Business group files ballot measure to rollback property valuations, Dems plan assessment rate cut | WHAT YOU NEED TO KNOW

Today is Nov. 17, 2023, and here’s what you need to know:
A business group is pushing a ballot measure to roll back home and business property valuations to 2020 levels, announcing its aim on the eve of a special session in which Gov. Jared Polis is asking lawmakers to figure out a way to provide Coloradans relief from soaring property taxes.
Colorado Concern, a politically active alliance of top business executives, said its proposal, which it is filing on Thursday, would cap the growth of property value to avoid “runaway property tax bills.” The values would only reset upon the sale or major improvements. The group said that would establish a “true market rate” for tax calculation purposes.
“Homeowners and businesses should not be penalized with a massive tax hike as the result of a hot economic environment that sent prices soaring,” said Mike Kopp, president and CEO of Colorado Concern. “It is imperative to protect taxpayers from the kinds of painful price shocks they now face, and will face again in the future if the system is not changed.”
He added: “This problem erodes the budgets of Colorado families and small businesses. Our measure will roll back property tax valuations to their 2020 level which will provide dramatic and direct relief, while permitting for modest annual growth that would allow local governments to provide necessary services.”
State House and Senate Democratic leaders on Thursday revealed their proposed solution to soaring property taxes in Colorado: Increase the value exemption for residential properties by thousands of dollars and decrease the assessment rate.
That would result in homeowners paying less in property taxes, though how much exactly would depend on the value of the property.
The proposal notably leaves out any property tax relief for commercial, hotel, lodging, agriculture or other non-residential properties.
Colorado lawmakers will tackle the proposal during a special session that begins at 9 a.m. Friday.
And despite the request from Gov. Jared Polis for bipartisan solutions, some of the Democratic leaders sent this message to Republicans: Their bills aren’t serious.
Although Colorado’s top cop is tasked with safe guarding the state’s data security laws, Attorney General Phil Weiser ostensibly does not know how frequently cyber-attacks are reported to his office.
After JeffCo Public Schools reported a Halloween cyber threat, The Denver Gazette inquired with the AG’s office about the frequency of such attacks.
Lawrence Pacheco, an Attorney General’s Office spokesman, did not know and required The Denver Gazette to submit a Colorado Open Records Act, or CORA, request to learn how many threats are reported annually.
That CORA request is still pending.
The Colorado Supreme Court considered this week what constitutional safeguards are necessary when school officials place students on “safety plans” that call for routine searches, even when there is no reasonable suspicion of an offense.
The case may be the first in the country scrutinizing student safety plans, and balancing the Fourth Amendment’s prohibition on unreasonable searches with the reduced expectations of privacy the U.S. Supreme Court has said schoolchildren have.

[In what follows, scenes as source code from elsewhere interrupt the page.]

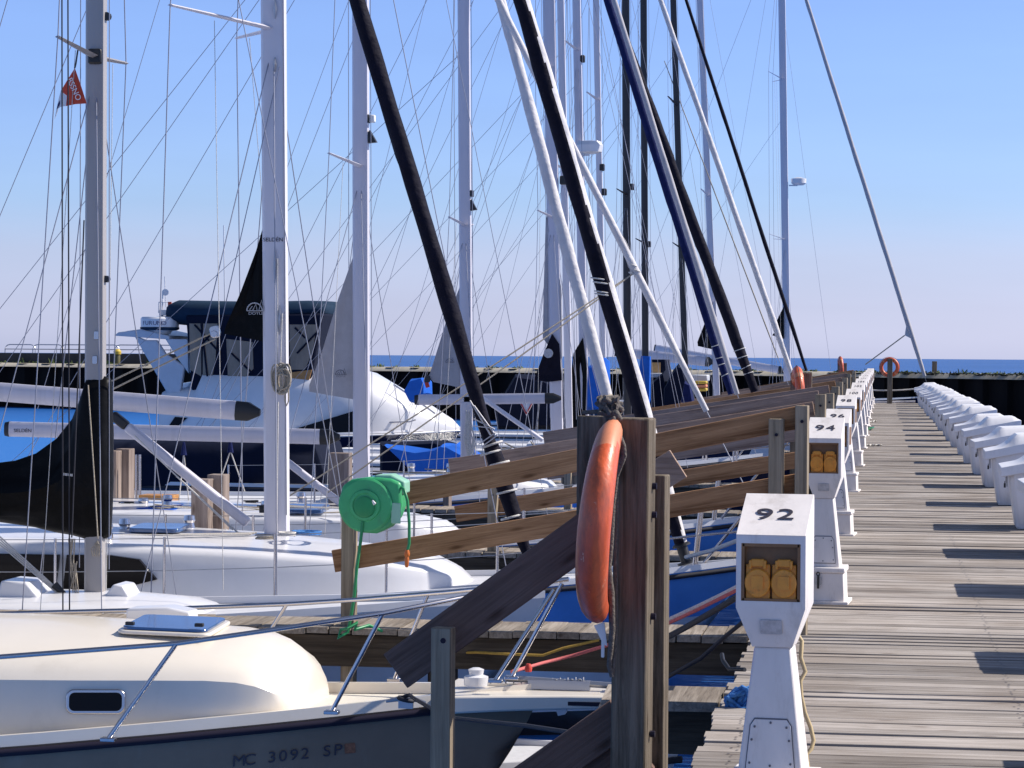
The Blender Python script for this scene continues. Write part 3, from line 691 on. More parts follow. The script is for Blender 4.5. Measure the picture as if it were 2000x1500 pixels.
# ------------------------------------------------------------------ dock boxes
def make_box():
    root = thing('dock_box', 'white dock box with an overhanging sloped lid in the row along the dock', 'dock box', (0, 0, 0), 'dock boxes along the dock')
    Wd, Ln, H, SL = .66, .98, .58, .13
    slope = lambda x: SL * (x + Wd / 2) / Wd
    mb = MB(); rings = []
    for z, i, top in ((0, .085, 0), (.02, .07, 0), (.3, .035, .25), (H, .0, 1)):
        r = []
        for (sx, sy) in ((-1, -1), (1, -1), (1, 1), (-1, 1)):
            cx, cy = sx * (Wd / 2 - i * (1 if sx < 0 else .5)), sy * (Ln / 2 - i)
            c_ = .035
            q = [(cx, cy - sy * c_), (cx - sx * c_, cy)]
            if sx * sy < 0: q.reverse()
            r += [(a, b_, z + top * slope(a)) for a, b_ in q]
        rings.append(r)
    mb.loft(rings); bd = mb.build('body', M['box'], root, bevel=.01)
    # lid: constant lip that rises to the back, with a raised middle swept up from the dock side
    mb = MB(); nx, ny = 20, 14; x0, x1, y0, y1 = -.42, .43, -.56, .56
    def hz(x, y):
        t = (x - x0) / (x1 - x0); s = abs(y) / y1
        e = max(0, min(1, (1 - s) / .22)); e = e * e * (3 - 2 * e)
        f = max(0, min(1, (t - .13) / .30)) ** 2.1
        bk = max(0, min(1, (1 - t) / .12)); bk = bk * bk * (3 - 2 * bk)
        return slope(x) + .125 * f * bk * e * (1 - 1.0 * max(0, t - .43))
    g = [[mb.v((lerp(x0, x1, i / nx), lerp(y0, y1, j / ny), H + .075 + hz(lerp(x0, x1, i / nx), lerp(y0, y1, j / ny)))) for j in range(ny + 1)] for i in range(nx + 1)]
    for i in range(nx):
        for j in range(ny): mb.face([g[i][j], g[i + 1][j], g[i + 1][j + 1], g[i][j + 1]])
    rim = [g[i][0] for i in range(nx + 1)] + [g[nx][j] for j in range(1, ny + 1)] + [g[i][ny] for i in range(nx - 1, -1, -1)] + [g[0][j] for j in range(ny - 1, 0, -1)]
    low = [mb.v((v.co.x, v.co.y, H - .02 + slope(v.co.x))) for v in rim]; inn = [mb.v((v.co.x * .93 + .002, v.co.y * .93, H - .02 + slope(v.co.x))) for v in rim]; up = [mb.v((v.co.x * .93 + .002, v.co.y * .93, H + .01 + slope(v.co.x))) for v in rim]
    n = len(rim)
    for k in range(n):
        q = (k + 1) % n
        mb.face([rim[k], rim[q], low[q], low[k]]); mb.face([low[k], low[q], inn[q], inn[k]]); mb.face([inn[k], inn[q], up[q], up[k]])
    mb.build('lid', M['box'], root, ang=30, bevel=.005)
    mb = MB(); mb.box((-Wd / 2 - .012, 0, H - .10), (.012, .06, .12)); mb.box((-Wd / 2 - .022, 0, H - .09), (.012, .03, .07)); lt = mb.build('latch', M['steel_dull'], root)
    mb = MB(); mb.box((-Wd / 2 - .035, 0, H - .15), (.02, .032, .045)); mb.torus((-Wd / 2 - .035, 0, H - .12), (1, 0, 0), .012, .004, 12, 6); mb.build('padlock', M['black'], lt)
    return root
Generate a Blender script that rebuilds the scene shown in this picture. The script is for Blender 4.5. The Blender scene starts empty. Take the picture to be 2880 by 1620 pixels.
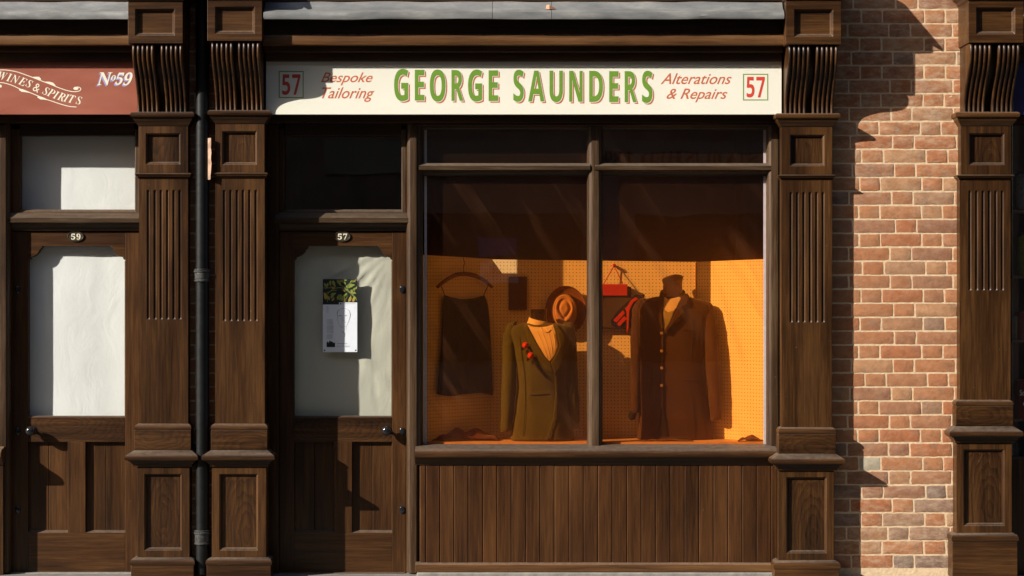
import bpy, bmesh, math, random
from mathutils import Vector, noise, Matrix
random.seed(7)
C = bpy.context.scene.collection
D = 11.0          # camera distance from the brick face (y = 0); p = how far something stands out towards the street
S = 490.0         # survey scale: units per metre on the brick face
def X(u, p=0.0): return (u-1440.0)/S*(D-p)/D
def Z(v, p=0.0): return 1.65+(810.0-v)/S*(D-p)/D

# ------------------------------------------------------------------ helpers
WL = {}
def tag(o, label=None, cat=None, group=None, kind=None):
    if label: o['label'] = label
    if cat: o['category'] = cat
    if group: o['group'] = group
    if kind: o['kind'] = kind
    return o
def thing(name, loc, label, cat, group=None):
    o = bpy.data.objects.new(name, None); C.objects.link(o)
    o.location = loc; o.empty_display_size = .1; WL[o] = Vector(loc)
    return tag(o, label, cat, group)
def place(o, parent, origin):
    WL[o] = Vector(origin)
    if parent is not None:
        o.parent = parent; o.location = WL[o]-WL[parent]
    else: o.location = WL[o]
class MB:
    def __init__(s): s.v = []; s.f = []; s.t = []; s.tint = 0.5
    def add(s, vs, fs):
        b = len(s.v); s.v += [Vector(q) for q in vs]
        for f in fs: s.f.append([b+i for i in f]); s.t.append(s.tint)
        return s
    def box(s, x0, x1, z0, z1, p0, p1):
        """world metres; p0 back, p1 front"""
        if z0 > z1: z0, z1 = z1, z0
        if x0 > x1: x0, x1 = x1, x0
        a, b = -p0, -p1
        if b > a: a, b = b, a
        v = [(x0,b,z0),(x1,b,z0),(x1,b,z1),(x0,b,z1),(x0,a,z0),(x1,a,z0),(x1,a,z1),(x0,a,z1)]
        return s.add(v, [(0,1,2,3),(5,4,7,6),(4,0,3,7),(1,5,6,2),(3,2,6,7),(4,5,1,0)])
    def pbox(s, u0, u1, v0, v1, p0, p1):
        return s.box(X(u0,p1), X(u1,p1), Z(v1,p1), Z(v0,p1), p0, p1)
    def wrap(s, x0, x1, prof, p, pback=0.0):
        """moulding round three sides; prof = [(outset, z)...] bottom to top"""
        n = len(prof); vs = []
        for o, z in prof:
            vs += [(x0-o,-pback,z),(x0-o,-(p+o),z),(x1+o,-(p+o),z),(x1+o,-pback,z)]
        fs = []
        for i in range(n-1):
            a, b = 4*i, 4*(i+1)
            for k in range(3): fs.append((a+k,a+k+1,b+k+1,b+k))
            fs.append((a+3,a,b,b+3))
        fs.append((3,2,1,0)); t = 4*(n-1); fs.append((t,t+1,t+2,t+3))
        return s.add(vs, fs)
    def extx(s, x0, x1, prof):
        """closed profile [(p,z)...] run along x"""
        n = len(prof)
        vs = [(x0,-p,z) for p,z in prof]+[(x1,-p,z) for p,z in prof]
        fs = [(i,(i+1)%n,n+(i+1)%n,n+i) for i in range(n)]
        fs += [tuple(range(n-1,-1,-1)), tuple(range(n,2*n))]
        return s.add(vs, fs)
    def extz(s, z0, z1, prof):
        """closed profile [(x,p)...] run along z"""
        n = len(prof)
        vs = [(x,-p,z0) for x,p in prof]+[(x,-p,z1) for x,p in prof]
        fs = [(i,(i+1)%n,n+(i+1)%n,n+i) for i in range(n)]
        fs += [tuple(range(n-1,-1,-1)), tuple(range(n,2*n))]
        return s.add(vs, fs)
    def prism(s, poly, p0, p1):
        """outline [(x,z)...] given thickness in depth"""
        n = len(poly)
        vs = [(x,-p1,z) for x,z in poly]+[(x,-p0,z) for x,z in poly]
        fs = [tuple(range(n)), tuple(range(2*n-1,n-1,-1))]+[(i,n+i,n+(i+1)%n,(i+1)%n) for i in range(n)]
        return s.add(vs, fs)
    def panel(s, x0, x1, z0, z1, rings, pf, pb):
        """box whose front carries a sunk panel; rings=[(x0,x1,z0,z1,p)...]"""
        R = [(x0,x1,z0,z1,pf)]+rings
        vs = []; fs = []
        for a,b,c,d,p in R: vs += [(a,-p,c),(b,-p,c),(b,-p,d),(a,-p,d)]
        for i in range(len(R)-1):
            for k in range(4):
                a, b = 4*i+k, 4*i+(k+1)%4
                fs.append((a,b,b+4,a+4))
        t = 4*(len(R)-1); fs.append((t,t+1,t+2,t+3))
        m = len(vs); vs += [(x0,-pb,z0),(x1,-pb,z0),(x1,-pb,z1),(x0,-pb,z1)]
        for k in range(4): fs.append((k,m+k,m+(k+1)%4,(k+1)%4))
        fs.append((m+3,m+2,m+1,m))
        return s.add(vs, fs)
    def loft(s, rings, cap=True, closed=True):
        n = len(rings[0]); vs = [q for r in rings for q in r]; fs = []
        m = n if closed else n-1
        for i in range(len(rings)-1):
            for k in range(m): fs.append((i*n+k, i*n+(k+1)%n, (i+1)*n+(k+1)%n, (i+1)*n+k))
        if cap:
            fs.append(tuple(range(n-1,-1,-1))); fs.append(tuple(range((len(rings)-1)*n, len(rings)*n)))
        return s.add(vs, fs)
    def tube(s, pts, r, n=8, cap=True):
        pts = [Vector(q) for q in pts]; rs = r if isinstance(r,(list,tuple)) else [r]*len(pts)
        rings = []; up = Vector((0.13,1,0.07)).normalized()
        for i,q in enumerate(pts):
            t = (pts[min(i+1,len(pts)-1)]-pts[max(i-1,0)]).normalized()
            a = t.cross(up)
            if a.length < .05: a = t.cross(Vector((1,0,0)))
            a.normalize(); b = t.cross(a).normalized()
            rings.append([q+(a*math.cos(k*2*math.pi/n)+b*math.sin(k*2*math.pi/n))*rs[i] for k in range(n)])
        return s.loft(rings, cap)
    def lathe(s, c, axis, prof, n=24):
        """prof [(r, along)]; axis 'y' (towards street = negative) or 'z'"""
        rings = []
        for r, h in prof:
            ring = []
            for k in range(n):
                a = 2*math.pi*k/n
                if axis == 'z': ring.append((c[0]+r*math.cos(a), c[1]+r*math.sin(a), c[2]+h))
                else: ring.append((c[0]+r*math.cos(a), c[1]-h, c[2]+r*math.sin(a)))
            rings.append(ring)
        return s.loft(rings)
    def build(s, name, mat, parent=None, bevel=0, smooth=False, origin=None, seg=2, label=None, kind=None):
        if origin is None:
            xs = [v.x for v in s.v]; ys = [v.y for v in s.v]; zs = [v.z for v in s.v]
            origin = Vector(((min(xs)+max(xs))/2,(min(ys)+max(ys))/2,(min(zs)+max(zs))/2))
        origin = Vector(origin)
        me = bpy.data.meshes.new(name)
        me.from_pydata([tuple(v-origin) for v in s.v], [], s.f)
        if len(set(s.t)) > 1:
            at = me.attributes.new('tint','FLOAT','FACE')
            at.data.foreach_set('value', s.t)
        me.materials.append(mat)
        bm = bmesh.new(); bm.from_mesh(me); bmesh.ops.recalc_face_normals(bm, faces=bm.faces); bm.to_mesh(me); bm.free()
        if smooth: me.polygons.foreach_set('use_smooth', [True]*len(me.polygons))
        o = bpy.data.objects.new(name, me); C.objects.link(o); place(o, parent, origin)
        if bevel:
            m = o.modifiers.new('bevel','BEVEL'); m.width = bevel; m.segments = seg; m.limit_method = 'ANGLE'; m.angle_limit = math.radians(35); m.harden_normals = False
        if smooth == 'auto':
            me.polygons.foreach_set('use_smooth', [True]*len(me.polygons))
            try: me.set_sharp_from_angle(angle=math.radians(38))
            except Exception: pass
        if label: o['label'] = label
        if kind: o['kind'] = kind
        return o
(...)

Although the parties and outside organizations argued to Colorado’s justices about the need to ensure school safety in an era of frequent mass shootings, the only major area of disagreement during oral arguments on Wednesday revolved around a narrow question: Did Denver Public Schools put a student on notice that he was subject to searches under his safety plan?
“Everybody agrees notice is required,” said public defender Mark Evans. “The whole reason we send kids to school is to learn to be good citizens. And if we want the citizenry that respects and defends the constitutional rights of others, we have to respect and defend the constitutional rights of our schoolchildren.”
When a criminal defendant asks for postconviction relief, for reasons like new evidence or ineffective assistance from counsel, Colorado’s procedural rules require judges to forward any petition that seems viable to an appointed defense lawyer to investigate or add claims, then to decide whether the defendant deserves relief.
But what happens when an appointed attorney chooses to focus on only some of the defendant’s claims? Does that mean judges can ignore the defendant’s other allegations?
Last year, the state’s Court of Appeals said no, judges have to address the items a defendant raises on his own unless he provides “informed consent” to ditch some of the claims.
Members of the Colorado Supreme Court on Wednesday analyzed that new interpretation of the rules, and the consequences of requiring informed consent. One the one hand, the court recognized a defendant’s consent could guard against any inclination to sweep allegations aside and uphold convictions, simply because certain claims have not attracted a lawyer’s focus.